Let me continue from the last paragraph this time. What could we do to prevent the described race condition? Well, first it would come to mind that we allocate some nonpaged pool and use it as a jump table to the diverted or original function respectively (depending on whether the hook is established or not). This would certainly work, but it has a drawback – it uses nonpaged pool which will just dangle around after the driver which allocated it got unloaded. A memory leak at its best. So this is no option, not in kernel mode, not for a precious resource such as nonpaged pool. Also imagine what happens if you unload the hooking driver and then load a newer version (or even the old one again). The new version will never ever find the “old” jumptable and therefore is not able to reuse it – something we would really appreciate, though.

If all fails, the export driver comes in handy 😉

Remember one of those seemingly bad habits of export drivers? They stay resident, even though the driver having loaded the export driver implicitly has been unloaded already. How can we use this to our advantage? Don’t you have the solution already?

Instead of using a jumptable in nonpaged pool, use a jumptable in the export driver. Export a variable from the driver and dynamically link to it from the hooking driver. Wow, that was easy, wasn’t it? Well, no! If you try the suggested solution you will find another hurdle. The variable which you reference has not been “initialized”. In fact you will just fail to access it at all. How can we overcome this? Nothing easier than that: write a function which gives back a pointer to the static variable.

Yes, this works fine. But if you are as lazy as I am, you always strive for maintainable software. Software that solves problems that a future programmer might not be aware of. In our case imagine the hooking driver to be one part of a bigger product. Now imagine the hooking driver needs to be updated or upgraded for some reason?! Since the export driver remains loaded in memory and a new version of the hooking driver could reference the same functions and variables of the export driver without a problem, it would be a waste of resources to rename the export driver and have it load again. Instead we could just reuse the jumptable. And since we have to implement some function in the export driver already, why not implement the whole interface for SSDT hooking in the export driver, let the jump table live in the export driver and have very maintainable code? This is left as an exercise for the valued reader 😉 …
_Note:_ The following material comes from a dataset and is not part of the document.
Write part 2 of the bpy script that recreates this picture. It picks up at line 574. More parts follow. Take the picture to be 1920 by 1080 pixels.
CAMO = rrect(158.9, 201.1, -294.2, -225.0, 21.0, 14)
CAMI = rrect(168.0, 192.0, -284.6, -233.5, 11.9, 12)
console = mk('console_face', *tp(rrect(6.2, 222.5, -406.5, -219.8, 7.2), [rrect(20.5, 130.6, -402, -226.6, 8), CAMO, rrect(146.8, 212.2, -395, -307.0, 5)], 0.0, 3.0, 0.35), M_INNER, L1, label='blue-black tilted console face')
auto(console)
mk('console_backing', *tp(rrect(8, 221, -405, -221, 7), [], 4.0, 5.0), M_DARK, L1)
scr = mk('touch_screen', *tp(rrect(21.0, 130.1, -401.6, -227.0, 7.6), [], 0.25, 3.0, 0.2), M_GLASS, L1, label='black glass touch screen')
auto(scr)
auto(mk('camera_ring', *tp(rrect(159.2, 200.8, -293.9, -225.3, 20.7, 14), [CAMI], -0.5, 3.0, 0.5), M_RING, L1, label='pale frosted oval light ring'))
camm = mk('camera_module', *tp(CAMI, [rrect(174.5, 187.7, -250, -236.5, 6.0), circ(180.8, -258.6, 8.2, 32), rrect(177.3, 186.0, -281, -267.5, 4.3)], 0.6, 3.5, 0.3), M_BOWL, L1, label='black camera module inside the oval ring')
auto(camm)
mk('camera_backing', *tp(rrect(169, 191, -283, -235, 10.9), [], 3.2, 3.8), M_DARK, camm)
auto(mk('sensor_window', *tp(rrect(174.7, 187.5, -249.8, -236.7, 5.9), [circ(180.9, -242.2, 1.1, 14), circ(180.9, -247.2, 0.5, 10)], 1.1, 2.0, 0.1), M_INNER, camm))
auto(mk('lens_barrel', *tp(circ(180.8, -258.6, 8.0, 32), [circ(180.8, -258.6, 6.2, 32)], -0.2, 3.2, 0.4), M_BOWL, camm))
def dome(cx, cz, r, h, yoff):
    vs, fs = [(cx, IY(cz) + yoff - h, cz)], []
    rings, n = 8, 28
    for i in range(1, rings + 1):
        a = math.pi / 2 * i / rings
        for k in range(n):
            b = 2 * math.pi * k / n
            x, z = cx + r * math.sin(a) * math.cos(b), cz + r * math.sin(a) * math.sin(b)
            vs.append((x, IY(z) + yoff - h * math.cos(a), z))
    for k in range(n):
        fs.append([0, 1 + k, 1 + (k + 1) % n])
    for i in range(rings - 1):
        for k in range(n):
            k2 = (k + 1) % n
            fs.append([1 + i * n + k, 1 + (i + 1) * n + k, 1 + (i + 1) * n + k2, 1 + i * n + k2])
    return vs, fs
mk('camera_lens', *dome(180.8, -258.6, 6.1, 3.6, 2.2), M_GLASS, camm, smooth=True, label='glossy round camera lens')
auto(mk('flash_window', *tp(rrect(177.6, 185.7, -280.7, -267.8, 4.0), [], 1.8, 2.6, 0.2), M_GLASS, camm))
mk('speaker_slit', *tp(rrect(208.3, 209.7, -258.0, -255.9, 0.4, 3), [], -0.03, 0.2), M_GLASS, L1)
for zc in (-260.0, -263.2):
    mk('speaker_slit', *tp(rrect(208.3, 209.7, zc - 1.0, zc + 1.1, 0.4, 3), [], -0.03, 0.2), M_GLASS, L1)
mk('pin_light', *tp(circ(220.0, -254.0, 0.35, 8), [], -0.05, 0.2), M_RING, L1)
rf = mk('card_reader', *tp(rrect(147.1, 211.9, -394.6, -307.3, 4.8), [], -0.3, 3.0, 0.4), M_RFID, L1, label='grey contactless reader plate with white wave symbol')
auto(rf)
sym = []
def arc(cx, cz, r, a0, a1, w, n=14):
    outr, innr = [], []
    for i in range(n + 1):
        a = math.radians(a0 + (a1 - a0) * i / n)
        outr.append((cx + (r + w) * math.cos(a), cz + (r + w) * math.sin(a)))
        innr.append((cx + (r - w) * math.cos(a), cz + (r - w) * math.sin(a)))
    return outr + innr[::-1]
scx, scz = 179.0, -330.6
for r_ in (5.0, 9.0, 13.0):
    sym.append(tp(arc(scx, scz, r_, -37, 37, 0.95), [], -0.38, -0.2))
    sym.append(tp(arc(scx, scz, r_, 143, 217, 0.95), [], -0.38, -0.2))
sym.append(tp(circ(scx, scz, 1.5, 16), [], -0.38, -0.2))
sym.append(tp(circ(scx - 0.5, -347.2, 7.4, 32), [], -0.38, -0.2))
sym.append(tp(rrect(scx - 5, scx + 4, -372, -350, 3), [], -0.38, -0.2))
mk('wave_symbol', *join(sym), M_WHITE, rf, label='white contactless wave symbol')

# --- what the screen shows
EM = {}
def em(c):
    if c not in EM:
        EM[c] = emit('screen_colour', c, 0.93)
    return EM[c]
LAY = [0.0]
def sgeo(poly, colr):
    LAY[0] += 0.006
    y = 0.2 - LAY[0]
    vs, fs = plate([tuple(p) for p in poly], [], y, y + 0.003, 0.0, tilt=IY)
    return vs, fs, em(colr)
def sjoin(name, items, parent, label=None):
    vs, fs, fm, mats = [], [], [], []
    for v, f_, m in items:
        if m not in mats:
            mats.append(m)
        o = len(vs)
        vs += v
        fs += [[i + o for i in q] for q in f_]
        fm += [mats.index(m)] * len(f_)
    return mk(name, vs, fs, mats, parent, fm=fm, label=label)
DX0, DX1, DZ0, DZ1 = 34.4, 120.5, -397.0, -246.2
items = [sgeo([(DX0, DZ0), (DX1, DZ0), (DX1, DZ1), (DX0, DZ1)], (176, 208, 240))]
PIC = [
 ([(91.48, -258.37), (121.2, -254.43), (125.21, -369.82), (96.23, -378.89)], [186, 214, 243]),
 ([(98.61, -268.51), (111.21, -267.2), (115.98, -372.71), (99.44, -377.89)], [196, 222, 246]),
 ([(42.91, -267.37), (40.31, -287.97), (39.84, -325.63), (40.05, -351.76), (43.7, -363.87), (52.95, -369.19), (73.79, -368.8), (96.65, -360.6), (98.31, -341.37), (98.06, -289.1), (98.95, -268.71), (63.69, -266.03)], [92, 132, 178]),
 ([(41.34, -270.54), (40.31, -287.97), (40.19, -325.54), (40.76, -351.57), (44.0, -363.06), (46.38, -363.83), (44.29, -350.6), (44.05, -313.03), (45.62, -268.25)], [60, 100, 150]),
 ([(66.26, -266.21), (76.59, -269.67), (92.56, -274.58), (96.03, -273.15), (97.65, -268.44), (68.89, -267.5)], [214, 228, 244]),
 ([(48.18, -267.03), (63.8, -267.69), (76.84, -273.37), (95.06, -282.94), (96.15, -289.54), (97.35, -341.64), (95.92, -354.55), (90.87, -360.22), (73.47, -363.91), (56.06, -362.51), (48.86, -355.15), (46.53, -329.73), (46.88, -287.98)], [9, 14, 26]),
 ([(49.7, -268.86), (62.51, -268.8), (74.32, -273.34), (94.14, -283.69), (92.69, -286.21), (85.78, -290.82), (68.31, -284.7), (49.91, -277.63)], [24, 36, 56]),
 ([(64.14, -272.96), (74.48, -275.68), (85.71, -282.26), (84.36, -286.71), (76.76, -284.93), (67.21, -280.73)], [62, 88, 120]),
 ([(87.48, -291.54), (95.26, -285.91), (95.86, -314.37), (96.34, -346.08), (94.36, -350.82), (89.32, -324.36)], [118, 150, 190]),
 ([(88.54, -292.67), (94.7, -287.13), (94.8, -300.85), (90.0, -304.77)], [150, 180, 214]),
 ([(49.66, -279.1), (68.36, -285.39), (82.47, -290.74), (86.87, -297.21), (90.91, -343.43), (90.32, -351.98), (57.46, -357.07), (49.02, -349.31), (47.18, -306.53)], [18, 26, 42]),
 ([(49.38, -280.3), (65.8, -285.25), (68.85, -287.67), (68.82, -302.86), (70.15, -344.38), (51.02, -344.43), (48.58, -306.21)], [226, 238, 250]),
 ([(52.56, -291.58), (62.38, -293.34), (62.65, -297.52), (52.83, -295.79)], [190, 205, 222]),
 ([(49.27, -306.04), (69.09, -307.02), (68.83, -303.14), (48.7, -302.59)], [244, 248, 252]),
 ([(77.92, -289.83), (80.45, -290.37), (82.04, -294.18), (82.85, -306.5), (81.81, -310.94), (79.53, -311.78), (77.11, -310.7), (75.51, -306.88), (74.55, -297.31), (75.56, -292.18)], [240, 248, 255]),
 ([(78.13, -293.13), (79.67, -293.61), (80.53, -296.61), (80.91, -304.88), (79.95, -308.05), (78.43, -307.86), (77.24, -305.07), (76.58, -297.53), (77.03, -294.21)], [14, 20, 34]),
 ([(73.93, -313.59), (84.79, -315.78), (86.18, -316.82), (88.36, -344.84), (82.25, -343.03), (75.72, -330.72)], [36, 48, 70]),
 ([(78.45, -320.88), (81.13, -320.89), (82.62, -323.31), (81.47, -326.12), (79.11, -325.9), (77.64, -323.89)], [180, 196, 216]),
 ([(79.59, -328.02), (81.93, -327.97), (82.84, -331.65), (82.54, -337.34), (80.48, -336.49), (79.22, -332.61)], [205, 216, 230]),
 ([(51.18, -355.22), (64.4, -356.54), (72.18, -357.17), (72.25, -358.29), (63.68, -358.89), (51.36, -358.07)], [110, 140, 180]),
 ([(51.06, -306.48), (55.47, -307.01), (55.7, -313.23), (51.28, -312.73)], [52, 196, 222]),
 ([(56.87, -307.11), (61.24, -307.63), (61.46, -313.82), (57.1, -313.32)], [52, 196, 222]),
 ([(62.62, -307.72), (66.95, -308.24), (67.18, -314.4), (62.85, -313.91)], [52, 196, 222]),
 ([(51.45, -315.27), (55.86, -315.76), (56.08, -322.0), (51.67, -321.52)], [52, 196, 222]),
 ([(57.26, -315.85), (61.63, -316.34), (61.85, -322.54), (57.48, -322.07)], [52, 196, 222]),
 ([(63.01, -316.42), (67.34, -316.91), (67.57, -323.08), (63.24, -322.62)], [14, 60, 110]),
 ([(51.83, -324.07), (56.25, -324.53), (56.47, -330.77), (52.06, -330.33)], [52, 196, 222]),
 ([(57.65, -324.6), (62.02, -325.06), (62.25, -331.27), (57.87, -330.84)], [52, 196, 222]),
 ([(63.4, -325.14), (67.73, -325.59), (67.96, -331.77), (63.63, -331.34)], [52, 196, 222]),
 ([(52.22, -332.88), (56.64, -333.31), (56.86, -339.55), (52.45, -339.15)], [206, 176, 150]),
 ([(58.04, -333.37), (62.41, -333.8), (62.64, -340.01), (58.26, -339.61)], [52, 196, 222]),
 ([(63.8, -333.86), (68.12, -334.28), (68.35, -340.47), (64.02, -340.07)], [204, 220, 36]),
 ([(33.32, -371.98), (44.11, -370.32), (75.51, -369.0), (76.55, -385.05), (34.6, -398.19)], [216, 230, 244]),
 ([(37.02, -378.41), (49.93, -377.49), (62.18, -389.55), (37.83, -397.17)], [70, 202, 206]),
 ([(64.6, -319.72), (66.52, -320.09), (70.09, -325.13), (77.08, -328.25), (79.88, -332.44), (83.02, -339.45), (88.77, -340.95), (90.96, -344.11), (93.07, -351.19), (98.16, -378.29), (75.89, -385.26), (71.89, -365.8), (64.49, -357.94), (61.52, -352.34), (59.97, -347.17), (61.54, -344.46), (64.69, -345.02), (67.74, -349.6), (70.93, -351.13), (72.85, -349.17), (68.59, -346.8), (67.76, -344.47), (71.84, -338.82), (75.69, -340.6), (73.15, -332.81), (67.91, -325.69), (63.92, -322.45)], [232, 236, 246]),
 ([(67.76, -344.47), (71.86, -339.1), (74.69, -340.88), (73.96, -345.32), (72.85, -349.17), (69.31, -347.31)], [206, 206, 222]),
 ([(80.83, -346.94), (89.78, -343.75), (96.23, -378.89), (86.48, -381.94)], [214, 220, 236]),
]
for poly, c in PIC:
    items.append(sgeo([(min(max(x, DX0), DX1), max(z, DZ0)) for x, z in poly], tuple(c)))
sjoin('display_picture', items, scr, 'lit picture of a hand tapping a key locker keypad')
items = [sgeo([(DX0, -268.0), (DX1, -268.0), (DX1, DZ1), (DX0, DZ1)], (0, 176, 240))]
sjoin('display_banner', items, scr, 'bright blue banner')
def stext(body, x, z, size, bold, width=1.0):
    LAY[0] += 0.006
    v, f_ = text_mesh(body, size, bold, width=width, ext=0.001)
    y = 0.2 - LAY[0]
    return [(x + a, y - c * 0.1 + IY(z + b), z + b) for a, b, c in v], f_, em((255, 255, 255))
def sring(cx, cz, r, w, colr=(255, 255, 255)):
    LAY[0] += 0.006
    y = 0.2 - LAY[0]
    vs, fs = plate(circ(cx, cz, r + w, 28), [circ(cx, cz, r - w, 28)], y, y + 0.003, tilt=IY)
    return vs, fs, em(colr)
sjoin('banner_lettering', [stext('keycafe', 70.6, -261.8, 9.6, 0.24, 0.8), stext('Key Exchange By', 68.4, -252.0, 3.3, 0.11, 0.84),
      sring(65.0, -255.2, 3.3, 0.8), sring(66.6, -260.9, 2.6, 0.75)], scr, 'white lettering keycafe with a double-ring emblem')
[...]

Since we Germans are not as brutal as the Brits who use to kill two birds with one stone – we always kill two flies with one fly-flap – I would say putting the implementation of your hooking mechanism and the jump table in one export driver kills two flies with one fly-flap :mrgreen: 😉

// Oliver

PS: Oh, you ask how to actually write the export driver? Well, you know how to write a conventional Windows DLL, don’t you? Start over with your knowledge. In the SOURCES file change the target type line to read

TARGETTYPE=EXPORT_DRIVER

and create a module definition file with the name $(TARGETNAME).def (if your target name if foo, the file ought to be named foo.def) containing the names and/or ordinals of your exported functions (except for DriverEntry) and let compiler and linker do the rest for you. Note: if you use NAME something.sys in your module definition file, this might actually override the target name given in the SOURCES file. So don’t wonder if the output is named something.sys instead of foo.sys for the above example. And yes, the calling convention is __stdcall by definition.